Manufacturers must work hard to avoid being part of a supermarket sweep

 

YORKSHIRE boasts the largest concentration of food and drinks businesses in the UK with the sector frequently championed as one of the likely major growth areas for the regional economy.
Viv Parry, founder of Leeds-based Exquisite Handmade Cakes, says: “Yorkshire is a huge food manufacturing region and we should perhaps be considering providing more funded bespoke food production facilities.
“Very often, manufacturers – due to lease costs – are forced to operate from less than ideal premises, such as Victorian mill buildings as was the case for Exquisite.”
“There are still many businesses starting-up so demand for support is strong,” adds Richard Wigley, senior technical manager at the Food and Drink Forum – an industry led, not-for-profit organisation set up in 1998 to drive positive change within the food and drink industry.
Yet the government funded Business Growth Service, which included the popular Manufacturing Advisory Service (MAS) and the Growth Accelerator programme was suddenly axed without notice by the Department for Business Skills and Innovation, following the government’s Autumn Statement.
It is now no longer able to help any further businesses and is winding down its support of those companies it already works with until March 2016.
The abolition of the service, which was available for any business with up to 250 employees in the UK, a turnover of up to £40m, means there is now no government funded support for UK businesses.

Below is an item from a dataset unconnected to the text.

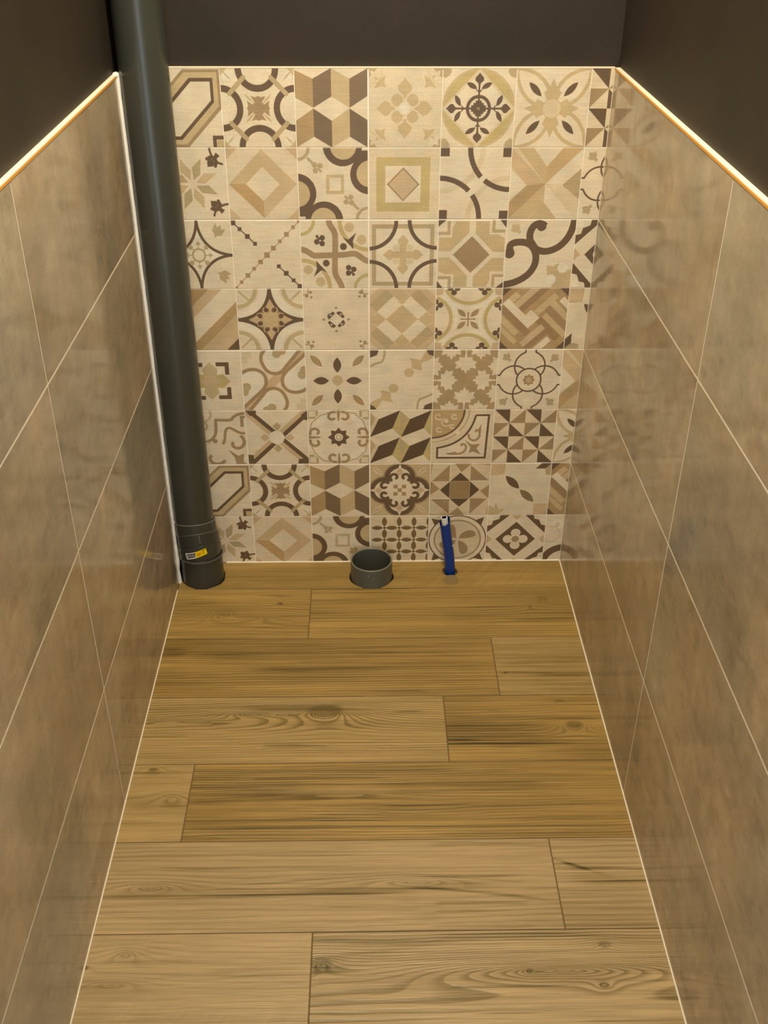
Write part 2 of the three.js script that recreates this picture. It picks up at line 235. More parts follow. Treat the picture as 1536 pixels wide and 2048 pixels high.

David Caddle was regional director for the Business Growth Service in Yorkshire. He says the SME manufacturers it was working with across Yorkshire tend to start out supplying to smaller regional retailers, which are easier to access and not subject to the stringent pricing of the larger supermarket chains, and then build up from there.
“Success for our clients tends to lie in the ability to successfully manage their supply chain, allowing them to be able to say exactly where their produce came from, and to capitalise on their local roots.
“Higher margins will always lie in the smaller retailers, where the bigger volume orders will undoubtedly deliver less return per unit and come with higher risk of price squeezing,” says Caddle.
Food and beverage manufacturers often face major downward pressure from the large retailers when it comes to pricing but also around ‘grey areas’ such as in-store offers or contributing to retailers’ marketing promotions, and the running of in-store campaigns.
It is because of this that a code of practice has been in place since 2009, to guide the way retailers deal with their suppliers. On top of this, in 2013 Christine Tacon was brought in as Groceries Code Adjudicator.
Matthew Duncombe, partner at law firm DLA Piper in Leeds, says: “There are ways around it as with any legal contract and there are a lot of grey areas. But it is having an impact – the adjudicator is investigating some of the leading retailers to look at their practices and has started to assert its influence. But I haven’t seen anything massive that’s come out of it yet.”
In recognition of the ongoing pressures faced by suppliers, in March this year, parliament went further still and approved legislation giving the Groceries Code Adjudicator the power to fine UK supermarkets that had breached the Groceries Supply Code of Practice (GSCOP) with penalties for large supermarkets of up to 1% of their total annual UK turnover.
The new powers will only apply to breaches of GSCOP that occurred after 5 April 2015 and will not apply to the adjudicator’s current ongoing investigation into Tesco.
One of the biggest issues food and beverage suppliers face is the power of retailers to delist them.
“That is the supplier’s main concern,” says Duncombe. “GSCOP covers the issue and says suppliers should not be delisted or significantly reduce purchase volumes without reasonable notice and only for genuine commercial reasons.
But there is no legal terminology – what is a reasonable period and what is significant?”
It is incumbent on suppliers to get to know their rights, as things stand the retailers know what they can do within the guidelines but the suppliers are far less clued up – there is a power imbalance.
“I have seen first hand the issues where a supplier is getting downward pressure. They may broadly know of GSCOP but not necessarily know what their rights are and/or be concerned about the commercial repercussions of challenging the customer who is usually their largest customer. They have the right to go to the senior buyer and they do have recourse to argue their case,” says Duncombe.